Tradisi Perpisahan Haru: Mengantar Jemaah Haji, Warisan Sejak Zaman Kolonial
Mengantar jemaah haji telah menjadi tradisi yang mengakar kuat di Indonesia sejak era kolonial. Pemandangan haru terlihat di asrama haji dan pelabuhan, di mana keluarga, kerabat, dan tetangga berkumpul untuk melepas keberangkatan calon haji ke Tanah Suci.
Tradisi ini berakar dari masa lalu ketika perjalanan haji merupakan sebuah pengorbanan besar. Sebelum adanya transportasi udara, menunaikan ibadah haji membutuhkan waktu berbulan-bulan melalui jalur laut dan darat.
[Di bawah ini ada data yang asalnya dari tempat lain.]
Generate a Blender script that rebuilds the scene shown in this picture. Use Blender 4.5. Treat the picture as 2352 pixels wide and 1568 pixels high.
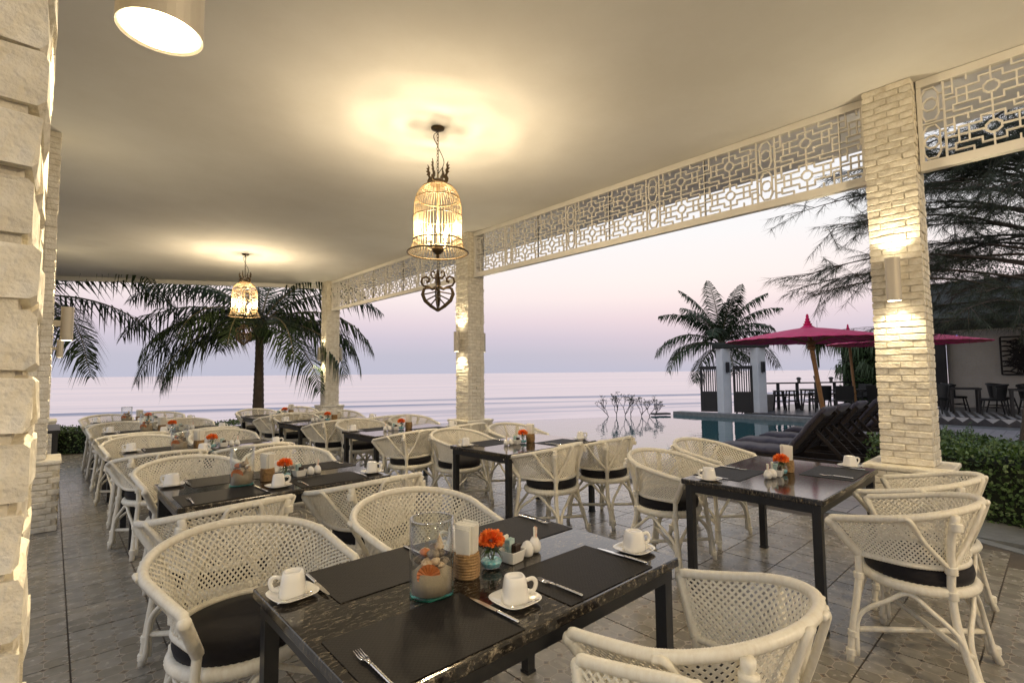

Kondisi ini menjadikan perjalanan haji sebagai momen perpisahan yang panjang dan penuh ketidakpastian.
Sejarah Panjang Tradisi Mengantar
Menurut catatan sejarah, para calon jemaah haji zaman dahulu biasanya mengadakan walimatus safar atau selamatan sebelum berangkat. Upacara perpisahan ini menjadi ajang saling memaafkan antara calon haji dengan keluarga, kerabat, dan tetangga. Kemudian, mereka akan mengantarkan calon jemaah hingga ke pelabuhan.
Upacara perpisahan ini bukan hanya sekadar formalitas, tetapi juga bentuk penghormatan kepada calon jemaah haji yang akan menempuh perjalanan jauh dan penuh risiko. Masyarakat menyadari bahwa perjalanan haji bisa menjadi perjalanan terakhir bagi seseorang, sehingga momen perpisahan diisi dengan doa dan harapan agar calon haji selamat dan dapat kembali ke tanah air.
Perjalanan ke Mekkah pada masa lalu penuh dengan tantangan. Jemaah haji harus menghadapi ombak besar, angin kencang, dan risiko kapal karam. Tidak sedikit jemaah yang meninggal dunia karena kelelahan, penyakit, atau kecelakaan di laut. Selain itu, pencurian juga menjadi ancaman bagi para jemaah yang membawa bekal berharga.
Keterbatasan transportasi dan kondisi perjalanan yang berat membuat perjalanan haji memakan waktu minimal enam bulan, bahkan bisa bertahun-tahun. Banyak jemaah yang kehabisan bekal di tengah jalan dan terpaksa bekerja atau meminjam uang untuk melanjutkan perjalanan. Tidak sedikit pula yang tidak dapat kembali ke tanah air.
Stasiun dan Pelabuhan Jadi Saksi Bisu
Pada akhir abad ke-19, suasana desa menjadi semarak setiap kali ada warga yang akan berangkat haji. Seluruh penduduk desa, tua maupun muda, ikut serta dalam prosesi pelepasan. Stasiun kereta api dan pelabuhan menjadi saksi bisu momen perpisahan yang penuh haru.
Ismail bin Hadji Abdoellah Oemar Effendi, seorang penulis awal abad ke-20, menggambarkan suasana haru saat melepas jemaah haji di Pelabuhan Belawan, Medan. Ratusan pengantar berdiri di dermaga, meneteskan air mata, dan memberikan pelukan terakhir. Tangisan anak-anak yang tidak ingin berpisah dari orang tuanya menambah suasana pilu.
Bupati Wiranatakoesoema dari Bandung mencatat bahwa jumlah pengantar haji pada tahun 1925 jauh lebih banyak daripada jumlah calon jemaah. Stasiun kereta api penuh sesak, sehingga disediakan tiga gerbong tambahan khusus untuk para pengantar. Hal ini menunjukkan bahwa berhaji pada masa itu merupakan kebanggaan kolektif yang dirayakan oleh seluruh komunitas.
Tradisi mengantar jemaah haji bukan sekadar ritual, tetapi juga mengandung makna sosial yang mendalam. Haji pada masa lalu merupakan simbol kemuliaan, pencapaian hidup, dan berkah bagi keluarga. Oleh karena itu, pelepasan jemaah haji dipenuhi dengan emosi, doa, dan harapan.
Masyarakat tempo dulu memahami bahwa perjalanan haji adalah perjalanan spiritual dan fisik yang berat, bahkan bisa menjadi perjalanan terakhir. Risiko tinggi, lamanya waktu, serta keterbatasan teknologi transportasi membuat banyak keluarga melepas sanak saudaranya dengan perasaan haru dan cemas. Tradisi ini terus berlanjut hingga kini, menjadi bagian tak terpisahkan dari budaya haji di Indonesia.